Tables turned on Kirch

Deutsche Bank buys out tycoon's debt

Deutsche Bank may have turned the tables on former media tycoon Leo Kirch and his $2 billion lawsuit against the financial institution.

The bank has purchased the outstanding debt owed to creditors of Kirch’s umbrella company Taurus Holding, which encompassed the assets of the Kirch media empire, including former subsidiaries ProSiebenSat1 and Premiere, as well as its stake in the Axel Springer publishing group.

Deutsche Bank has said it is supporting the group’s insolvency administrator, both financially and with information.

According to German news reports, Deutsche Bank bought the outstanding debt for some E9 million ($12.2 million). The move not only makes Deutsche Bank Kirch’s main creditor, it also gives it a seat in the creditor committee overseeing the Kirch insolvency and, most importantly, access to information pertaining to the bankruptcy of Taurus Holding’s core divisions.
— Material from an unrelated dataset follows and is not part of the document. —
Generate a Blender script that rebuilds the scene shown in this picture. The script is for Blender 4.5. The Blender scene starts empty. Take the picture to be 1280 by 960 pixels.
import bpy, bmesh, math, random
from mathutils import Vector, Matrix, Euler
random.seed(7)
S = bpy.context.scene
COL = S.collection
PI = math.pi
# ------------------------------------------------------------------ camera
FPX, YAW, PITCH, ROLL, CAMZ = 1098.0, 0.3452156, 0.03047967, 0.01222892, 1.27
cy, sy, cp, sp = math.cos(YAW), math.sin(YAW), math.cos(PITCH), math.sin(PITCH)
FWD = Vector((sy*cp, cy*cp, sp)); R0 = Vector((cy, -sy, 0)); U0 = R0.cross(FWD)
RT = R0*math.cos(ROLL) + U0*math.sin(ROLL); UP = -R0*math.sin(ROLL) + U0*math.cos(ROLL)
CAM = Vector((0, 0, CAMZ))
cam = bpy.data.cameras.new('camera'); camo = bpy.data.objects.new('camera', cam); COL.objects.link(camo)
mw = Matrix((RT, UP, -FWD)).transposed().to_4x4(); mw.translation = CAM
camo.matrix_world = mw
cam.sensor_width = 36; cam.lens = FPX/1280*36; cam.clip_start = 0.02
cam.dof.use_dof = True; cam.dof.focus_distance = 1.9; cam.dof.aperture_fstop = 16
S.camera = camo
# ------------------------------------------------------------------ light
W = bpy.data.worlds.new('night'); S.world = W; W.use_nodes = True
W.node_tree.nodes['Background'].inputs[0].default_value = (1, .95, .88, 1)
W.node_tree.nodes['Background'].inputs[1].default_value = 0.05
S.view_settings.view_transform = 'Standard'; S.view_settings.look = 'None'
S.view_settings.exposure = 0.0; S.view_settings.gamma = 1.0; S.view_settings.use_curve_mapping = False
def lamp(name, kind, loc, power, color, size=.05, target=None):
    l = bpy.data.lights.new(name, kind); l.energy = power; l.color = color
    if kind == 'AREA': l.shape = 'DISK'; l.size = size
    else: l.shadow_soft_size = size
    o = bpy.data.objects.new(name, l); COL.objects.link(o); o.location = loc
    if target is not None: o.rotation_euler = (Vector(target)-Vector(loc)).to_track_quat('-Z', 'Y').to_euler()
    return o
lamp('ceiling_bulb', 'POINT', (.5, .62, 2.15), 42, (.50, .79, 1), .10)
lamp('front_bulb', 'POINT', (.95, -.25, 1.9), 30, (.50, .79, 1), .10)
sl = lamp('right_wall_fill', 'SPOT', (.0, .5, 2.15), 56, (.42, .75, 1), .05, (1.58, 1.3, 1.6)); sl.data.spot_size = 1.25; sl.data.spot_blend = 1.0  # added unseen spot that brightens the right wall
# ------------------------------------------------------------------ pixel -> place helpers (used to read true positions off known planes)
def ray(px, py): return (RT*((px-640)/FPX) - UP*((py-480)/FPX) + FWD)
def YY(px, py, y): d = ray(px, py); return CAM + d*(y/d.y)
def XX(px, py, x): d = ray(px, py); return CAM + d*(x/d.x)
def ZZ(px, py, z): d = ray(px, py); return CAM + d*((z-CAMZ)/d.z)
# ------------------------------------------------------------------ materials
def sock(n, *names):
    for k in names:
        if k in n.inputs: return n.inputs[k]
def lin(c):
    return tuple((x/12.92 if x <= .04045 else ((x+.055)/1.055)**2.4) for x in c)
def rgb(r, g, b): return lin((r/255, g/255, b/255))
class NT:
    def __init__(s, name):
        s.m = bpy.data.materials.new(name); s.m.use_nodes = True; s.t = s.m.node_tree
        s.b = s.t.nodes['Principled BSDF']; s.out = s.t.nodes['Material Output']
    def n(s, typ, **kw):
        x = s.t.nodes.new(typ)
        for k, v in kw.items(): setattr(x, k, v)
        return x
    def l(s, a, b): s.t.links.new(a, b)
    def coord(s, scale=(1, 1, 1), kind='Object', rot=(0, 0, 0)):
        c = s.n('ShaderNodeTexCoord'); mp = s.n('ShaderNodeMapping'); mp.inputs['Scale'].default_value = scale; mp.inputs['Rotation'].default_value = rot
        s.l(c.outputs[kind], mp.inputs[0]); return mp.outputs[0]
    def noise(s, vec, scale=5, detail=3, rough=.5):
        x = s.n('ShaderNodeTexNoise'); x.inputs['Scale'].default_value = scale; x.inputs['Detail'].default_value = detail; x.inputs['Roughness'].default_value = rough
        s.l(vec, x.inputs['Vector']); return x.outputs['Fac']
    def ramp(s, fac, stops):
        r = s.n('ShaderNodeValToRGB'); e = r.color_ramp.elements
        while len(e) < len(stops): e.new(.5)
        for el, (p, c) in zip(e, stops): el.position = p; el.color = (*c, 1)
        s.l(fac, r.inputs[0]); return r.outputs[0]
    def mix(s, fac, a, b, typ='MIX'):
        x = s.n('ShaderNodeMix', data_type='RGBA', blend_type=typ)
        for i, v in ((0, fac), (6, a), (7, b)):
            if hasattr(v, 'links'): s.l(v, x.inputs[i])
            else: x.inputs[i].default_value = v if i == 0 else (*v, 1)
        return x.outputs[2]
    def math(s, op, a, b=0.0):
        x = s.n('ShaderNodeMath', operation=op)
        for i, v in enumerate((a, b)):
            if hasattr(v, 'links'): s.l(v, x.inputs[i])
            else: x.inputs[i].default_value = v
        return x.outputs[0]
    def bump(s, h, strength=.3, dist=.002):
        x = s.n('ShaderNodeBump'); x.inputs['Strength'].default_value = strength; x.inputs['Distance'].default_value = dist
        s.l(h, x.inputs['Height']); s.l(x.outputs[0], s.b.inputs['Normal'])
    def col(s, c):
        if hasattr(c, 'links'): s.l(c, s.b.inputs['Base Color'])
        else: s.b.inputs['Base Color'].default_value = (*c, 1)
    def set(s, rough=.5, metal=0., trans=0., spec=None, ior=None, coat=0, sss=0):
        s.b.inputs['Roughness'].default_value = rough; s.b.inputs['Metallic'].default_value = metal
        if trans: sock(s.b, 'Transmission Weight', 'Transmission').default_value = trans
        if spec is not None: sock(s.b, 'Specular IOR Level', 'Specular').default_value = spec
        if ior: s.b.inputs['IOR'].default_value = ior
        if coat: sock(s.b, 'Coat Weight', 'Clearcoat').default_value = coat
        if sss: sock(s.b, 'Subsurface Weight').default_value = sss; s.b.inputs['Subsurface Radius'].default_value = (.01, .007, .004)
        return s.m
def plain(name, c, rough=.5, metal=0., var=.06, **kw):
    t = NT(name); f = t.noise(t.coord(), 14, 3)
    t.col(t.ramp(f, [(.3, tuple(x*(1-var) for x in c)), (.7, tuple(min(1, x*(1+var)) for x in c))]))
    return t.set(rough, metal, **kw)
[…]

Details regarding Kirch’s financial state shortly before the bankruptcy of Kirch Media, the group’s main TV division, in April 2002 could be vital evidence for Deutsche Bank’s defense against Kirch’s lawsuit.

Kirch is seeking $2.1 billion in damages from Deutsche Bank because he blames its former topper, Rolf Breuer, for his company’s collapse.

Last year, Germany’s highest court ruled that Deutsche Bank and Breuer were indeed partially responsible for Kirch’s troubles and were liable for damages. The court said Breuer violated client confidentiality in a February 2002 interview in which he cast doubt on Kirch’s credit worthiness while his company was struggling under a mountain of debt.

Kirch argues that Breuer’s comments caused lenders to refuse him further credit, leading to the insolvency of Kirch Media, the first of several subsidiaries to go under.